Pour mieux comprendre l’impact de cette mesure, voici les points clés de la nouvelle loi :
- Mandat de cinq ans : Renouvelable indéfiniment jusqu’à la « pacification » du pays.
- Rôle du président : Garant de la Constitution et de la Charte de la Transition.
- Éligibilité : Les militaires et leurs alliés peuvent se présenter aux futures élections.
- Condition d’élections : Possibilité d’écourter le mandat si des élections transparentes deviennent réalisables.
Ces mesures traduisent une volonté claire de la junte de pérenniser son pouvoir, tout en maintenant l’illusion d’une transition temporaire. Mais dans un pays où la société civile est muselée et où les violences persistent, la « pacification » invoquée semble être un objectif lointain, voire un prétexte.
L’Alliance des États du Sahel : Un Soutien Régional
Le Mali ne traverse pas cette crise en isolement. Avec le Niger et le Burkina Faso, deux autres pays dirigés par des juntes militaires, il forme l’Alliance des États du Sahel (AES). Cette confédération, créée pour renforcer la coopération régionale face aux défis sécuritaires, reflète une dynamique de rupture avec les institutions traditionnelles ouest-africaines, comme la CEDEAO. Ces trois pays, tous confrontés à des insurrections jihadistes, cherchent à mutualiser leurs efforts, souvent avec le soutien de partenaires controversés comme la Russie.

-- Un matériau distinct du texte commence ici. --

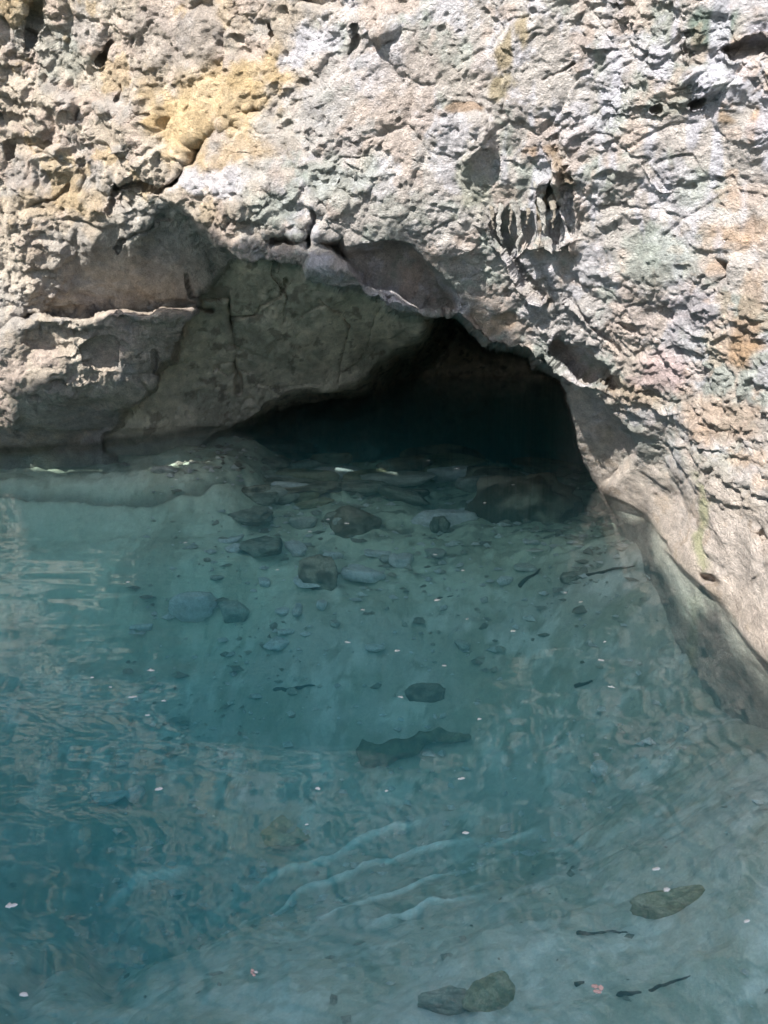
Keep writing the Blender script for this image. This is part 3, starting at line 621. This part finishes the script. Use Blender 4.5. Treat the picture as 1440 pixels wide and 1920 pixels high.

Cette alliance, bien que présentée comme une réponse aux défis régionaux, soulève des questions sur son efficacité réelle. Les exactions attribuées aux forces militaires et à leurs alliés russes dans les trois pays alimentent les tensions avec les populations locales, rendant la stabilisation encore plus complexe.
Quel Avenir pour le Mali ?
La consolidation du pouvoir par la junte malienne, sous la houlette d’Assimi Goïta, marque un tournant décisif pour le pays. En s’arrogeant un mandat illimité et en muselant l’opposition, les militaires s’éloignent des principes démocratiques qu’ils avaient promis de restaurer. La crise sécuritaire, bien réelle, sert de justification à ces mesures, mais elle ne saurait masquer les dérives autoritaires du régime.

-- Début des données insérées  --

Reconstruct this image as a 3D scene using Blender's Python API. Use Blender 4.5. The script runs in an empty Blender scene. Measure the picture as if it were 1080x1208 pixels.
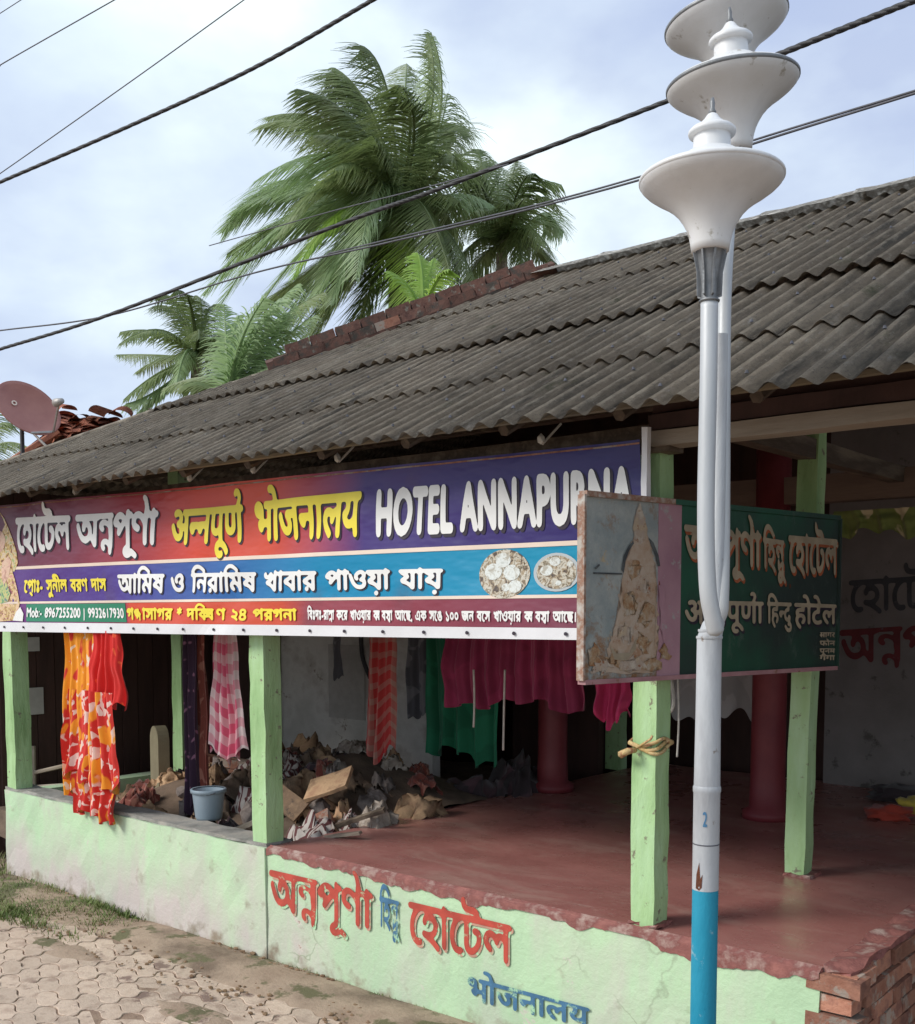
import bpy, bmesh, math, random
import numpy as np
from mathutils import Vector, Matrix, noise
random.seed(7)
R = math.radians
sc = bpy.context.scene
COL = sc.collection
# ---------------------------------------------------------------- camera
F, PX, PY, PITCH = 1270.0, 540.0, 804.0, R(4.0)
CAM = Vector((0, 0, 2.2))
HF = Vector((-.648, .7615, 0)).normalized(); RT = Vector((HF.y, -HF.x, 0))
FW = (HF * math.cos(PITCH) - Vector((0, 0, 1)) * math.sin(PITCH)).normalized()
UP = RT.cross(FW)
cam = bpy.data.cameras.new('camera'); co = bpy.data.objects.new('camera', cam); COL.objects.link(co)
co.matrix_world = Matrix.Translation(CAM) @ Matrix((RT, UP, -FW)).transposed().to_4x4()
cam.sensor_fit = 'VERTICAL'; cam.sensor_height = 24; cam.lens = F / 1208 * 24
cam.shift_y = (PY - 604) / 1208; cam.clip_end = 2000; cam.clip_start = .05
sc.camera = co
def ray(x, y): return FW + RT * ((x - PX) / F) + UP * ((PY - y) / F)
def onY(x, y, Y): d = ray(x, y); return CAM + d * (Y / d.y)
def onX(x, y, X): d = ray(x, y); return CAM + d * (X / d.x)
def onZ(x, y, z): d = ray(x, y); return CAM + d * ((z - CAM.z) / d.z)
def at(x, y, t): return CAM + ray(x, y) * t
# ---------------------------------------------------------------- light
SUN_DIR = Vector((-.50, -.76, .66)).normalized()        # towards the sun
w = bpy.data.worlds.new('World'); sc.world = w; w.use_nodes = True
nt = w.node_tree; bg = nt.nodes['Background']; bg.inputs[1].default_value = .095
sky = nt.nodes.new('ShaderNodeTexSky'); sky.sky_type = 'NISHITA'; sky.sun_disc = False
sky.sun_elevation = math.asin(SUN_DIR.z); sky.sun_rotation = math.atan2(SUN_DIR.x, SUN_DIR.y)
tc = nt.nodes.new('ShaderNodeTexCoord')
mp = nt.nodes.new('ShaderNodeMapping'); mp.inputs['Scale'].default_value = (1, 1, 1.9); mp.inputs['Location'].default_value = (.35, .2, .15)
nz = nt.nodes.new('ShaderNodeTexNoise'); nz.inputs['Scale'].default_value = 1.7; nz.inputs['Detail'].default_value = 8; nz.inputs['Roughness'].default_value = .48
nz.inputs['Distortion'].default_value = .35
rp = nt.nodes.new('ShaderNodeValToRGB'); rp.color_ramp.elements[0].position = .36; rp.color_ramp.elements[1].position = .62
nz2 = nt.nodes.new('ShaderNodeTexNoise'); nz2.inputs['Scale'].default_value = 2.6; nz2.inputs['Detail'].default_value = 6
rp2 = nt.nodes.new('ShaderNodeValToRGB')
rp2.color_ramp.elements[0].position = .35; rp2.color_ramp.elements[0].color = (4.3, 5.0, 6.5, 1)
rp2.color_ramp.elements[1].position = .58; rp2.color_ramp.elements[1].color = (8.3, 9.4, 9.5, 1)
blu = nt.nodes.new('ShaderNodeMix'); blu.data_type = 'RGBA'; blu.inputs[0].default_value = .8; blu.inputs[7].default_value = (4.0, 4.8, 7.0, 1)
mx = nt.nodes.new('ShaderNodeMix'); mx.data_type = 'RGBA'
L = nt.links.new
L(tc.outputs['Generated'], mp.inputs['Vector']); L(mp.outputs[0], nz.inputs['Vector']); L(mp.outputs[0], nz2.inputs['Vector'])
L(nz.outputs[0], rp.inputs[0]); L(nz2.outputs[0], rp2.inputs[0]); L(sky.outputs[0], blu.inputs[6])
L(rp.outputs[0], mx.inputs[0]); L(blu.outputs[2], mx.inputs[6]); L(rp2.outputs[0], mx.inputs[7]); L(mx.outputs[2], bg.inputs[0])
sl = bpy.data.lights.new('sun', 'SUN'); sl.energy = 2.1; sl.angle = R(22); sl.color = (1, .95, .87)
so = bpy.data.objects.new('sun', sl); COL.objects.link(so); so.rotation_euler = SUN_DIR.to_track_quat('Z', 'Y').to_euler()
vs = sc.view_settings; sc.display_settings.display_device = 'sRGB'
vs.view_transform = 'Standard'; vs.look = 'None'; vs.exposure = .50; vs.gamma = 1; vs.use_curve_mapping = False
sc.cycles.max_bounces = 8; sc.cycles.diffuse_bounces = 4
# ---------------------------------------------------------------- materials
MATS = {}
def ramp(nt, stops):
    r = nt.nodes.new('ShaderNodeValToRGB'); e = r.color_ramp.elements
    while len(e) > 1: e.remove(e[-1])
    e[0].position = stops[0][0]; e[0].color = (*stops[0][1], 1)
    for p, c in stops[1:]:
        q = e.new(p); q.color = (*c, 1)
    return r
def mixc(nt, a, b, fac):
    m = nt.nodes.new('ShaderNodeMix'); m.data_type = 'RGBA'
    for s, v in ((0, fac), (6, a), (7, b)):
        if isinstance(v, (tuple, list)): m.inputs[s].default_value = (*v, 1)
        elif isinstance(v, (int, float)): m.inputs[s].default_value = v
        else: nt.links.new(v, m.inputs[s])
    return m.outputs[2]
def noi(nt, vec, scale, detail=5, rough=.55, dist=0):
    n = nt.nodes.new('ShaderNodeTexNoise'); n.inputs['Scale'].default_value = scale; n.inputs['Detail'].default_value = detail
    n.inputs['Roughness'].default_value = rough; n.inputs['Distortion'].default_value = dist
    if vec is not None: nt.links.new(vec, n.inputs['Vector'])
    return n.outputs[0]
def step(nt, val, lo, hi):
    m = nt.nodes.new('ShaderNodeMapRange'); m.inputs[1].default_value = lo; m.inputs[2].default_value = hi
    nt.links.new(val, m.inputs[0]); return m.outputs[0]
def mapv(nt, vec, scale):
    m = nt.nodes.new('ShaderNodeMapping'); m.inputs['Scale'].default_value = scale; nt.links.new(vec, m.inputs['Vector']); return m.outputs[0]
def newmat(name, rough=.8, metal=0):
    m = bpy.data.materials.new(name); m.use_nodes = True; n = m.node_tree; b = n.nodes['Principled BSDF']
    b.inputs['Roughness'].default_value = rough; b.inputs['Metallic'].default_value = metal
    MATS[name] = m
    return m, n, b
def coords(n, kind='Object', rnd=False):
    t = n.nodes.new('ShaderNodeTexCoord'); v = t.outputs[kind]
    if rnd:
        oi = n.nodes.new('ShaderNodeObjectInfo'); a = n.nodes.new('ShaderNodeVectorMath'); a.operation = 'ADD'
        s = n.nodes.new('ShaderNodeVectorMath'); s.operation = 'SCALE'; s.inputs['Scale'].default_value = 37
        cx = n.nodes.new('ShaderNodeCombineXYZ')
        for i in range(3): n.links.new(oi.outputs['Random'], cx.inputs[i])
        n.links.new(cx.outputs[0], s.inputs[0]); n.links.new(v, a.inputs[0]); n.links.new(s.outputs[0], a.inputs[1]); v = a.outputs[0]
    return v
def bump(n, b, h, strength, dist=.01):
    bp = n.nodes.new('ShaderNodeBump'); bp.inputs['Strength'].default_value = strength; bp.inputs['Distance'].default_value = dist
    n.links.new(h, bp.inputs['Height']); n.links.new(bp.outputs[0], b.inputs['Normal'])
def mat(name, cols, scale=6, rough=.8, bumps=.3, bscale=60, stretch=(1, 1, 1), metal=0, rnd=True, spots=None, lo=.35, hi=.65, dist=0, hue=0):
    """cols: two or three colours mixed by noise; spots = (colour, scale, threshold)"""
    m, n, b = newmat(name, rough, metal)
    v = coords(n, 'Object', rnd); vv = mapv(n, v, stretch)
    k = len(cols)
    stops = [(lo + (hi - lo) * i / (k - 1), c) for i, c in enumerate(cols)] if k > 1 else [(0, cols[0])]
    r = ramp(n, stops); n.links.new(noi(n, vv, scale, 7, .6, dist), r.inputs[0]); c = r.outputs[0]
    if spots: c = mixc(n, c, spots[0], step(n, noi(n, v, spots[1], 6, .65), spots[2], spots[2] + .06))
    if hue:
        oi = n.nodes.new('ShaderNodeObjectInfo'); hs = n.nodes.new('ShaderNodeHueSaturation')
        mr = n.nodes.new('ShaderNodeMapRange'); mr.inputs[3].default_value = 1 - hue; mr.inputs[4].default_value = 1 + hue
        n.links.new(oi.outputs['Random'], mr.inputs[0]); n.links.new(mr.outputs[0], hs.inputs['Value']); n.links.new(c, hs.inputs['Color']); c = hs.outputs[0]
    n.links.new(c, b.inputs['Base Color'])
    if bumps: bump(n, b, noi(n, vv, bscale, 5, .65), bumps)
    return m
G1, G2 = (.36, .66, .36), (.30, .58, .33)
def wall_paint():
    m, n, b = newmat('mint_wall_paint', .75)
    v = coords(n, 'Object'); vs_ = mapv(n, v, (1, 1, .45))
    c = mixc(n, (.50, .69, .44), (.43, .61, .39), step(n, noi(n, v, 1.4, 6), .35, .65))
    sx = n.nodes.new('ShaderNodeSeparateXYZ'); n.links.new(v, sx.inputs[0])
    # pinkish bare plaster where the paint has washed off, mostly low on the left length
    xl = step(n, sx.outputs[0], .9, -.9)
    zl = step(n, sx.outputs[2], .55, .12)
    mm = n.nodes.new('ShaderNodeMath'); mm.operation = 'MULTIPLY'; n.links.new(xl, mm.inputs[0]); n.links.new(zl, mm.inputs[1])
    ad = n.nodes.new('ShaderNodeMath'); ad.operation = 'MULTIPLY_ADD'; n.links.new(mm.outputs[0], ad.inputs[0]); ad.inputs[1].default_value = .30
    n.links.new(noi(n, vs_, 2.3, 8, .62, .3), ad.inputs[2])
    c = mixc(n, c, (.55, .49, .46), step(n, ad.outputs[0], .46, .80))
    c = mixc(n, c, (.44, .49, .38), step(n, noi(n, mapv(n, v, (1, 1, .28)), 3, 9, .75), .50, .85)); c = mixc(n, c, (.24, .25, .22), step(n, noi(n, mapv(n, v, (1, 1, .6)), 17, 9, .8), .72, .90))      # grey streaks
    c = mixc(n, c, (.42, .22, .19), step(n, noi(n, v, 6.3, 9, .78), .70, .74))  # chips
    fl_ = noi(n, v, 2.2, 10, .82, .5); c = mixc(n, c, (.60, .56, .50), step(n, fl_, .60, .635)); c = mixc(n, c, (.36, .24, .19), step(n, fl_, .645, .665))   # flaked patches with a darker core
    vo = n.nodes.new('ShaderNodeTexVoronoi'); vo.feature = 'DISTANCE_TO_EDGE'; vo.inputs['Scale'].default_value = 1.5
    wv = n.nodes.new('ShaderNodeVectorMath'); wv.operation = 'MULTIPLY_ADD'; wv.inputs[1].default_value = (.35, .35, .35); n.links.new(v, wv.inputs[2])
    nn = n.nodes.new('ShaderNodeTexNoise'); nn.inputs['Scale'].default_value = 3; nn.inputs['Detail'].default_value = 8; n.links.new(v, nn.inputs['Vector']); n.links.new(nn.outputs['Color'], wv.inputs[0]); n.links.new(wv.outputs[0], vo.inputs['Vector'])
    ck = step(n, vo.outputs['Distance'], .010, .002); mk = n.nodes.new('ShaderNodeMath'); mk.operation = 'MULTIPLY'; n.links.new(ck, mk.inputs[0]); n.links.new(step(n, noi(n, v, 1.1, 3), .54, .68), mk.inputs[1])
    c = mixc(n, c, (.30, .36, .24), mk.outputs[0])
    dz = step(n, sx.outputs[2], .16, .0)
    dm = n.nodes.new('ShaderNodeMath'); dm.operation = 'MULTIPLY_ADD'; n.links.new(dz, dm.inputs[0]); dm.inputs[1].default_value = .22; n.links.new(noi(n, v, 8, 8), dm.inputs[2])
    c = mixc(n, c, (.27, .22, .16), step(n, dm.outputs[0], .62, .84))
    n.links.new(c, b.inputs['Base Color']); bump(n, b, noi(n, v, 30, 8, .7), .5, .012)
    return m
wall_paint()
def floor_red():
    m, n, b = newmat('red_oxide_floor', .42)
    v = coords(n, 'Object')
    c = mixc(n, (.38, .165, .145), (.30, .12, .105), step(n, noi(n, v, 1.2, 6), .35, .65))
    c = mixc(n, c, (.42, .25, .21), step(n, noi(n, mapv(n, v, (.5, 1.4, 1)), 2.4, 9, .72, .6), .50, .72))
    c = mixc(n, c, (.50, .40, .35), step(n, noi(n, mapv(n, v, (.35, 2.6, 1)), 5, 9, .75, 1), .64, .72))
    c = mixc(n, c, (.35, .26, .22), step(n, noi(n, v, 60, 4, .7), .60, .72)); c = mixc(n, c, (.10, .05, .045), step(n, noi(n, v, 5.5, 9, .8), .62, .72)); c = mixc(n, c, (.55, .44, .38), step(n, noi(n, mapv(n, v, (.6, 1.6, 1)), 15, 9, .8), .66, .74))
    n.links.new(c, b.inputs['Base Color'])
    rr = step(n, noi(n, v, 3, 6), .3, .7); mr = n.nodes.new('ShaderNodeMapRange'); mr.inputs[3].default_value = .16; mr.inputs[4].default_value = .5
    n.links.new(rr, mr.inputs[0]); n.links.new(mr.outputs[0], b.inputs['Roughness'])
    bump(n, b, noi(n, v, 14, 8, .6), .25, .01)
    return m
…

« La démocratie au Mali est en sursis. Sans une mobilisation internationale et régionale, le pays risque de s’enfoncer dans un cycle de répression et d’instabilité », selon un analyste politique.
Pour les Maliens, l’avenir reste incertain. La lutte contre les groupes jihadistes, la reconstruction d’un État stable et la restauration des libertés fondamentales sont des défis colossaux. Dans ce contexte, la question demeure : la junte, avec son contrôle renforcé, est-elle en mesure d’apporter des solutions durables, ou ne fait-elle que prolonger une crise déjà profonde ?
Défi | Impact |
---|---|
Crise sécuritaire | Violences jihadistes et exactions contre les civils |
Restrictions des libertés | Dissolution des partis et interdiction de réunions |
Mandat illimité | Consolidation du pouvoir militaire |
Le Mali se trouve à un carrefour. Entre la nécessité de stabiliser le pays et les dérives autoritaires de la junte, l’équilibre est fragile. Les décisions prises aujourd’hui par Assimi Goïta et ses alliés auront des répercussions durables, non seulement pour le Mali, mais pour l’ensemble de la région sahélienne. Reste à savoir si la communauté internationale, souvent divisée sur la question, jouera un rôle pour ramener le pays sur la voie de la démocratie.